Technique/ Style: Ikra Style 

Built during the British Period, The All Saints Church is one of the oldest churches in Shillong. It follows a contemporary earthquake-proof technique that strays away from the Khasi style that was prevalent in Meghalaya until the earthquake of 1897. It has a colonial-style architecture that takes inspiration from the wooden frame of the Pombaline Style in Portugal. The walls have Ikra, or bamboo with lime mortar plaster. The brick or stone walls go up to 1 metre above the plinth. The Ikra style has a flexible design and is responsive to ground motion. GI sheets make up the sloped roof, which is a contemporary take on the Assamese style.

Earthquakes are natural disasters, and their outcomes are not in our control. We, as architects or engineers, could help reduce the damage to some extent. Whether they’re modern or traditional, earthquake-proof buildings must be made accessible to the public.

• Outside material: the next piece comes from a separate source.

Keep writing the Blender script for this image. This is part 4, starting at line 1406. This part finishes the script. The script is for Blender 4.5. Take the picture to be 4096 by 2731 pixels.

However, vernacular techniques can help cut transportation costs while constructing sustainable earthquake-proof buildings that resonate with the culture and heritage of the region. Countries like Japan modified their building codes to permit only earthquake-proof buildings, thus helping them revive as a country from an earthquake much faster. 

Architects like Rahul Bhushan are trying to bring Kath Kuni style into every home. Why should adopting traditional techniques be an evolution backwards when they have proven their resilience for thousands of years?